* **WHAT IS REQUIRED**
Output the data below in full, byte for byte. Nothing may differ.

※

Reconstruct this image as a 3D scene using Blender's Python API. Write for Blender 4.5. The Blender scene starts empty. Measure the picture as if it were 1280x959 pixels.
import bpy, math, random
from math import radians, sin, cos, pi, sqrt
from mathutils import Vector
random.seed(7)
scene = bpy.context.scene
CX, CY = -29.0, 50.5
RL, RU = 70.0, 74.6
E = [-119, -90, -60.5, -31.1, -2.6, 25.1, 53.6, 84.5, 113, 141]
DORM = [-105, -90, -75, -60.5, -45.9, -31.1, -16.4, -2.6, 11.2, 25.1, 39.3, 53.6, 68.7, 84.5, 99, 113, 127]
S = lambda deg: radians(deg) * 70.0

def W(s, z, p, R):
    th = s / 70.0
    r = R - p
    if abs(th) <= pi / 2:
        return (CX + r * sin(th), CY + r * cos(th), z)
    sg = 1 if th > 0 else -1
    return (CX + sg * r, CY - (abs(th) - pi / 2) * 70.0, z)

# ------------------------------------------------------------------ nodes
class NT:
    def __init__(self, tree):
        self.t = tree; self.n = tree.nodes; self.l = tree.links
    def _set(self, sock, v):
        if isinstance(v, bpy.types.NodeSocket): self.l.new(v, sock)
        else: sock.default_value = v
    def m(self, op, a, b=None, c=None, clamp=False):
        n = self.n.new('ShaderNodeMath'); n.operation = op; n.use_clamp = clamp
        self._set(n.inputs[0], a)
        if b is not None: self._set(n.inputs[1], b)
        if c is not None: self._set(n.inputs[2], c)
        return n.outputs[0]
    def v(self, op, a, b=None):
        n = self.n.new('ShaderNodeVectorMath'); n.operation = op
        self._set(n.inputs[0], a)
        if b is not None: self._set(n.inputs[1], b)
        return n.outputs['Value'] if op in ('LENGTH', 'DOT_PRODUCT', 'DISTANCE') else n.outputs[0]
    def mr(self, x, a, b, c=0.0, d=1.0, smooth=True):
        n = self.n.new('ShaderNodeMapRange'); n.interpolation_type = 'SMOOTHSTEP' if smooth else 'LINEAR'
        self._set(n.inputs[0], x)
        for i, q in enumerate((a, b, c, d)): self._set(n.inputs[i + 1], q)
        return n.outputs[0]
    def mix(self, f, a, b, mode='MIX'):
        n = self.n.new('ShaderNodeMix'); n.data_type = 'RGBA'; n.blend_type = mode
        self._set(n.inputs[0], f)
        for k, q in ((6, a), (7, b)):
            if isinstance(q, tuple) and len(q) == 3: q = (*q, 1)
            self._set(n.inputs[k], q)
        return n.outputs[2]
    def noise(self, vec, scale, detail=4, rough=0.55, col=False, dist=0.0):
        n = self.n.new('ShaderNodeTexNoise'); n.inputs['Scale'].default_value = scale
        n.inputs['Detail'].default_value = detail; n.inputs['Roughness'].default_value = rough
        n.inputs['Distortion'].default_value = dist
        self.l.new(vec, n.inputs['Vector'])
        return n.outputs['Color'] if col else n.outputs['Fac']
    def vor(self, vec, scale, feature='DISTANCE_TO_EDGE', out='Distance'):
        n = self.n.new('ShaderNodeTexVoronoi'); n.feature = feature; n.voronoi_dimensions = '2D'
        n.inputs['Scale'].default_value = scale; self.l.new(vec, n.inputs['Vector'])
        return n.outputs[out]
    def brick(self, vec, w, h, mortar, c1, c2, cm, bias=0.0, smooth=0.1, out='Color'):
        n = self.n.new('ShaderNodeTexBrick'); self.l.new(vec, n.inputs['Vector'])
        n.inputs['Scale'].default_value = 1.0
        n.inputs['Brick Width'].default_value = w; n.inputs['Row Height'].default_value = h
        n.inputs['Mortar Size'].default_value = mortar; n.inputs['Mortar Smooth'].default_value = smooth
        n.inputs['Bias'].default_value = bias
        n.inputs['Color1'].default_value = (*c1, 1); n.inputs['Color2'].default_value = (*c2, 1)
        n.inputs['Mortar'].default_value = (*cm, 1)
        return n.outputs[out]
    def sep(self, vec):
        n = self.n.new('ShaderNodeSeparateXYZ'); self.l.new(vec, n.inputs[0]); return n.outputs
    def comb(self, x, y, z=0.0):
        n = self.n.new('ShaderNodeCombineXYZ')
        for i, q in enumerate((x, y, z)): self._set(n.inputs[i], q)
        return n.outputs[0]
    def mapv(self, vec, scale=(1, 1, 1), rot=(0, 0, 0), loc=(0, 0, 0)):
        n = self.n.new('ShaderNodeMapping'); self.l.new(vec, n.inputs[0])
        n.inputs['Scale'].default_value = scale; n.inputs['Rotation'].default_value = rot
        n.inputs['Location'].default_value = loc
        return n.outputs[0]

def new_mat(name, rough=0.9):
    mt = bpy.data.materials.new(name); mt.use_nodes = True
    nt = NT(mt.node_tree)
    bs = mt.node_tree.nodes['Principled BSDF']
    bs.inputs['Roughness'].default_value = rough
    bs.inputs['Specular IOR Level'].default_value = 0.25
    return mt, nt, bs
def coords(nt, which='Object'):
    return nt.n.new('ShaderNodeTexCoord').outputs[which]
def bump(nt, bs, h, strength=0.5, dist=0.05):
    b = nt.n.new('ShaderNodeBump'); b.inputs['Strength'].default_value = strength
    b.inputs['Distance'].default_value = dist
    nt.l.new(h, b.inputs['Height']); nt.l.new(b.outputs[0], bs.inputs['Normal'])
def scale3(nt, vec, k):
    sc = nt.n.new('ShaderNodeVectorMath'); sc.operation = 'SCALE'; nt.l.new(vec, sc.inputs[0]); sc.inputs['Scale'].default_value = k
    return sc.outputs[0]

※

* **RESULT OF THIS TASK**
Reconstruct this image as a 3D scene using Blender's Python API. Write for Blender 4.5. The Blender scene starts empty. Measure the picture as if it were 1280x959 pixels.
import bpy, math, random
from math import radians, sin, cos, pi, sqrt
from mathutils import Vector
random.seed(7)
scene = bpy.context.scene
CX, CY = -29.0, 50.5
RL, RU = 70.0, 74.6
E = [-119, -90, -60.5, -31.1, -2.6, 25.1, 53.6, 84.5, 113, 141]
DORM = [-105, -90, -75, -60.5, -45.9, -31.1, -16.4, -2.6, 11.2, 25.1, 39.3, 53.6, 68.7, 84.5, 99, 113, 127]
S = lambda deg: radians(deg) * 70.0

def W(s, z, p, R):
    th = s / 70.0
    r = R - p
    if abs(th) <= pi / 2:
        return (CX + r * sin(th), CY + r * cos(th), z)
    sg = 1 if th > 0 else -1
    return (CX + sg * r, CY - (abs(th) - pi / 2) * 70.0, z)

# ------------------------------------------------------------------ nodes
class NT:
    def __init__(self, tree):
        self.t = tree; self.n = tree.nodes; self.l = tree.links
    def _set(self, sock, v):
        if isinstance(v, bpy.types.NodeSocket): self.l.new(v, sock)
        else: sock.default_value = v
    def m(self, op, a, b=None, c=None, clamp=False):
        n = self.n.new('ShaderNodeMath'); n.operation = op; n.use_clamp = clamp
        self._set(n.inputs[0], a)
        if b is not None: self._set(n.inputs[1], b)
        if c is not None: self._set(n.inputs[2], c)
        return n.outputs[0]
    def v(self, op, a, b=None):
        n = self.n.new('ShaderNodeVectorMath'); n.operation = op
        self._set(n.inputs[0], a)
        if b is not None: self._set(n.inputs[1], b)
        return n.outputs['Value'] if op in ('LENGTH', 'DOT_PRODUCT', 'DISTANCE') else n.outputs[0]
    def mr(self, x, a, b, c=0.0, d=1.0, smooth=True):
        n = self.n.new('ShaderNodeMapRange'); n.interpolation_type = 'SMOOTHSTEP' if smooth else 'LINEAR'
        self._set(n.inputs[0], x)
        for i, q in enumerate((a, b, c, d)): self._set(n.inputs[i + 1], q)
        return n.outputs[0]
    def mix(self, f, a, b, mode='MIX'):
        n = self.n.new('ShaderNodeMix'); n.data_type = 'RGBA'; n.blend_type = mode
        self._set(n.inputs[0], f)
        for k, q in ((6, a), (7, b)):
            if isinstance(q, tuple) and len(q) == 3: q = (*q, 1)
            self._set(n.inputs[k], q)
        return n.outputs[2]
    def noise(self, vec, scale, detail=4, rough=0.55, col=False, dist=0.0):
        n = self.n.new('ShaderNodeTexNoise'); n.inputs['Scale'].default_value = scale
        n.inputs['Detail'].default_value = detail; n.inputs['Roughness'].default_value = rough
        n.inputs['Distortion'].default_value = dist
        self.l.new(vec, n.inputs['Vector'])
        return n.outputs['Color'] if col else n.outputs['Fac']
    def vor(self, vec, scale, feature='DISTANCE_TO_EDGE', out='Distance'):
        n = self.n.new('ShaderNodeTexVoronoi'); n.feature = feature; n.voronoi_dimensions = '2D'
        n.inputs['Scale'].default_value = scale; self.l.new(vec, n.inputs['Vector'])
        return n.outputs[out]
    def brick(self, vec, w, h, mortar, c1, c2, cm, bias=0.0, smooth=0.1, out='Color'):
        n = self.n.new('ShaderNodeTexBrick'); self.l.new(vec, n.inputs['Vector'])
        n.inputs['Scale'].default_value = 1.0
        n.inputs['Brick Width'].default_value = w; n.inputs['Row Height'].default_value = h
        n.inputs['Mortar Size'].default_value = mortar; n.inputs['Mortar Smooth'].default_value = smooth
        n.inputs['Bias'].default_value = bias
        n.inputs['Color1'].default_value = (*c1, 1); n.inputs['Color2'].default_value = (*c2, 1)
        n.inputs['Mortar'].default_value = (*cm, 1)
        return n.outputs[out]
    def sep(self, vec):
        n = self.n.new('ShaderNodeSeparateXYZ'); self.l.new(vec, n.inputs[0]); return n.outputs
    def comb(self, x, y, z=0.0):
        n = self.n.new('ShaderNodeCombineXYZ')
        for i, q in enumerate((x, y, z)): self._set(n.inputs[i], q)
        return n.outputs[0]
    def mapv(self, vec, scale=(1, 1, 1), rot=(0, 0, 0), loc=(0, 0, 0)):
        n = self.n.new('ShaderNodeMapping'); self.l.new(vec, n.inputs[0])
        n.inputs['Scale'].default_value = scale; n.inputs['Rotation'].default_value = rot
        n.inputs['Location'].default_value = loc
        return n.outputs[0]

def new_mat(name, rough=0.9):
    mt = bpy.data.materials.new(name); mt.use_nodes = True
    nt = NT(mt.node_tree)
    bs = mt.node_tree.nodes['Principled BSDF']
    bs.inputs['Roughness'].default_value = rough
    bs.inputs['Specular IOR Level'].default_value = 0.25
    return mt, nt, bs
def coords(nt, which='Object'):
    return nt.n.new('ShaderNodeTexCoord').outputs[which]
def bump(nt, bs, h, strength=0.5, dist=0.05):
    b = nt.n.new('ShaderNodeBump'); b.inputs['Strength'].default_value = strength
    b.inputs['Distance'].default_value = dist
    nt.l.new(h, b.inputs['Height']); nt.l.new(b.outputs[0], bs.inputs['Normal'])
def scale3(nt, vec, k):
    sc = nt.n.new('ShaderNodeVectorMath'); sc.operation = 'SCALE'; nt.l.new(vec, sc.inputs[0]); sc.inputs['Scale'].default_value = k
    return sc.outputs[0]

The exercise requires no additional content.